Sunday, June 14, 2009

When You are Engulfed in Flames


When You are Engulfed in Flames by David Sedaris

At the pool I currently go to, one of the regulars is a woman with Down syndrome .... Odd is the great satisfaction I take whenever I beat her from one end to the other. "I won three out of four," I told Hugh the first time she and I swam together. "I mean I really creamed her."

"Let me get this straight," he said. "She's obese. She's as old as you are. And she has Down syndrome?"

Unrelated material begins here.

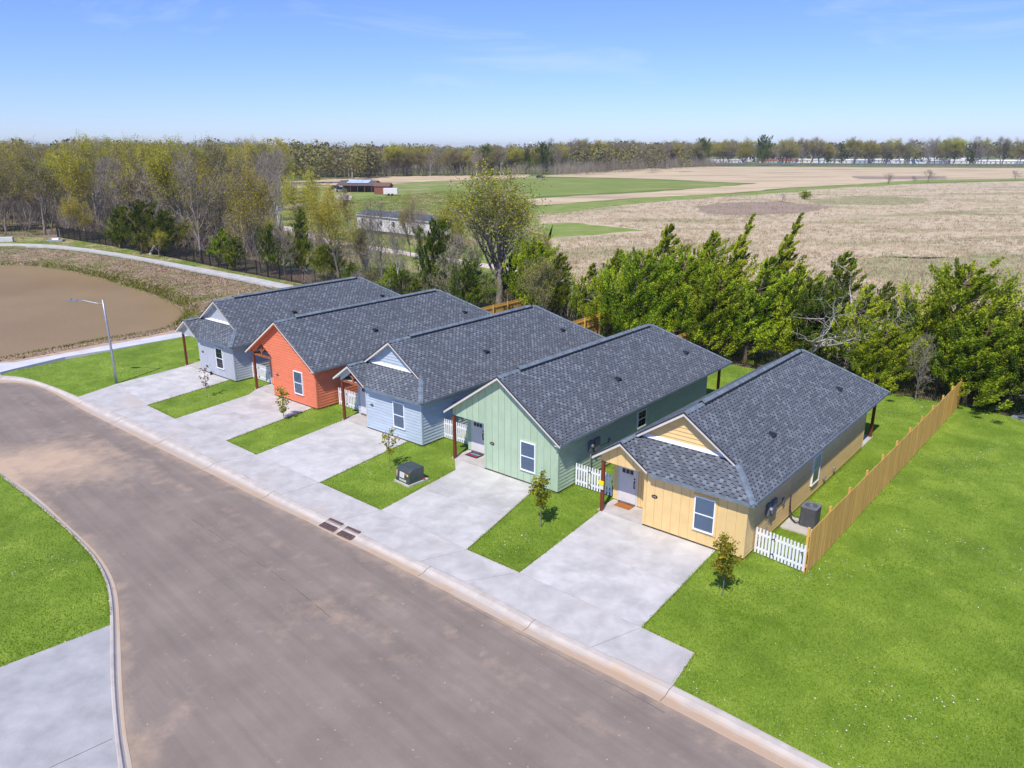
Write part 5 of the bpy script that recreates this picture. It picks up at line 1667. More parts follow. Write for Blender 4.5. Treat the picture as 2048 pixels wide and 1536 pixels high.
blades('verge_grass', verge_poly, 22000, .10, .045, M['rim_blade'], ([tuple(p) for p in pf] + [tuple(p) for p in pn[::-1]],), z=.03, clump=.15, near_bias=70)
wild = [(-24.7, 89.8), (18, 54.1), (27, 47), (46, 31), (60, 40), (36, 58), (14, 76), (-8, 96), (-20, 104)]
blades('undergrowth', wild, 60000, .32, .07, leaf_mat('undergrowth_leaf', (.05, .11, .008), (.30, .38, .02), trans=.3), (), z=-.09, clump=.25)
blades('meadow_grass', G((600, 500), (560, 430), (700, 400), (900, 380), (1070, 400), (1080, 470), (1030, 560), (880, 590), (640, 540)), 70000, .28, .08,
       leaf_mat('meadow_leaf', (.10, .18, .015), (.36, .36, .07), trans=.3), (ribbon(trc, 3.2, 4.2),), z=-.12, clump=.4)

# ================================================================= TREES
def tube_np(pts, rads, n=4):
    """polyline tube -> verts, quads (flat index)"""
    pts = np.asarray(pts); m_ = len(pts)
    d = np.gradient(pts, axis=0); d /= np.linalg.norm(d, axis=1)[:, None] + 1e-9
    ref = np.array((.37, .21, .9)); r = np.cross(d, ref); r /= np.linalg.norm(r, axis=1)[:, None] + 1e-9
    u = np.cross(r, d)
    a = np.arange(n)*2*math.pi/n
    v = pts[:, None, :] + (r[:, None, :]*np.cos(a)[None, :, None] + u[:, None, :]*np.sin(a)[None, :, None])*np.asarray(rads)[:, None, None]
    i = np.arange(m_-1)[:, None]*n; k = np.arange(n)[None, :]; k2 = (k+1) % n
    q = np.stack([i+k, i+k2, i+n+k2, i+n+k], -1).reshape(-1)
    return v.reshape(-1, 3), q

class Wood:
    def __init__(s): s.v, s.q, s.n = [], [], 0
    def add(s, pts, rads, n=4):
        v, q = tube_np(pts, rads, n); s.v.append(v); s.q.append(q + s.n); s.n += len(v)
    def mesh(s, name, mat, tone=None):
        v = np.vstack(s.v); me = fast_mesh(name, v, 4, np.concatenate(s.q), mat, {'tone': np.full(len(v), .5) if tone is None else rng.uniform(0,1,len(v))}, smooth=True); return me

def grow(rg, w_, twigs, tips, p, d, L_, r0, level, maxlev, spread, up, nchild, gnarl):
    """recursive limb; collects twig polylines and tip points"""
    n = 5 if level < 2 else 4
    pts, rad = [p], [r0]
    dd = d/np.linalg.norm(d)
    for i in range(n):
        dd = dd + rg.normal(0, gnarl, 3) + np.array((0, 0, up*.12))
        dd /= np.linalg.norm(dd)
        pts.append(pts[-1] + dd*L_/n); rad.append(r0*(1 - .62*(i+1)/n))
    pts = np.array(pts)
    if level < maxlev: w_.add(pts, rad, 6 if level == 0 else (5 if level == 1 else 3))
    else: twigs.append((pts, r0))
    if level >= maxlev:
        tips.append(pts[-1]); tips.append(pts[2]); return
    k = nchild[level]
    for j in range(k):
        t = rg.uniform(.38 if level == 0 else .25, 1.0)
        if j == 0: t = 1.0
        i = min(n-1, int(t*n)); f = t*n - i
        q = pts[i] + (pts[min(n, i+1)]-pts[i])*min(1, f)
        tang = pts[min(n, i+1)]-pts[max(0, i-1)] if i else pts[1]-pts[0]
        tang = tang/np.linalg.norm(tang)
        az = rg.uniform(0, 2*math.pi) if level else (j*2.4+rg.uniform(-.5, .5))
        perp = np.array((math.cos(az), math.sin(az), rg.uniform(-.1, .35)))
        perp = perp - tang*(perp@tang); perp /= np.linalg.norm(perp)
        s_ = spread[level]*rg.uniform(.6, 1.25) * (.35 if j == 0 else 1)
        nd = tang*math.cos(s_) + perp*math.sin(s_)
        grow(rg, w_, twigs, tips, q, nd, L_*rg.uniform(.50, .72)*(1.1 if level == 0 else 1), max(.008, r0*(1-.62*t)*rg.uniform(.5, .8)), level+1, maxlev, spread, up, nchild, gnarl*1.15)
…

"Yes, and I beat her. Isn't that great!"


This is the kind of crazy stuff one can find in this collection of essays by David Sedaris. What really gets me is that he only won 3 out of 4 races!!! As I was reading this book, a clear departure from my typical fare, I found myself making little notations on my bookmark of page numbers and anecdotes that were my favorite. Sedaris doesn't write about anything exceedingly extraordinary like climbing Mount Everest or learning how to play the piano with his toes, but he does turn the normal events of his life into quirkly, sometimes hilarious reading. One of the snippets that had me chuckling out loud in the middle of a silent study hall was his observations on the Stadium Pal, an accessory he had purchased:


It was my search for something discreet, masculine, and practical that led me to the Stadium Pal, an external catheter currently being marketed to sports fans, truck drivers, and anyone else who's tired of searching for a bathroom....


The following analysis of the uses of the Stadium Pal at a long public reading, on an overbooked coast-to-coast flight, or when you just didn't feel like looking for a bathroom, had me in stitches. Combine this delightfulness with telling his parents about his double major in patricide and matricide at Princeton and his adventures in quitting smoking, and the dry humor of this piece of work is just that - a piece of work.


Some of it is vulgar. VERY vulgar. Complete with everything from F-bombs to the N-word, the language of this book can leave the sensitive reader reeling. It would be easy to hold this against Sedaris if the bulk of the book wasn't so freaking hilarious. I do wish he would have included more pieces on his family since the part about their babysitter, Mrs. Peacock, demanding that he and his sisters scratch her hairy, sweaty back with a plastic monkey hand on a stick was just too good. I definitely would have preferred more focus on his quick-witted sisters rather than on his somewhat mundane boyfriend, Hugh. He got a little boring after a while.


The verdict on this one? Read with caution. It's off key, tasteless at times, and very weird. It's also very, very funny.....to some. I will end by sharing what was probably my favorite moment from the whole book. While discussing how modern society has drastically changed its view on smoking from previous generations, Sedaris writes this excerpt. It's so horrible I was almost peeing my pants I was laughing so hard.


It seems crazy to cut smoking mothers out of textbooks, but within a few years they won't be allowed in movies either. A woman can throw her newborn child from the roof of a high-rise building. She can then retrieve the body and stomp on it while shooting into the windows of a day care center, but to celebrate these murders by lighting a cigarette is to send a harmful message. There are, after all, young people watching, and we wouldn't want them to get the wrong idea.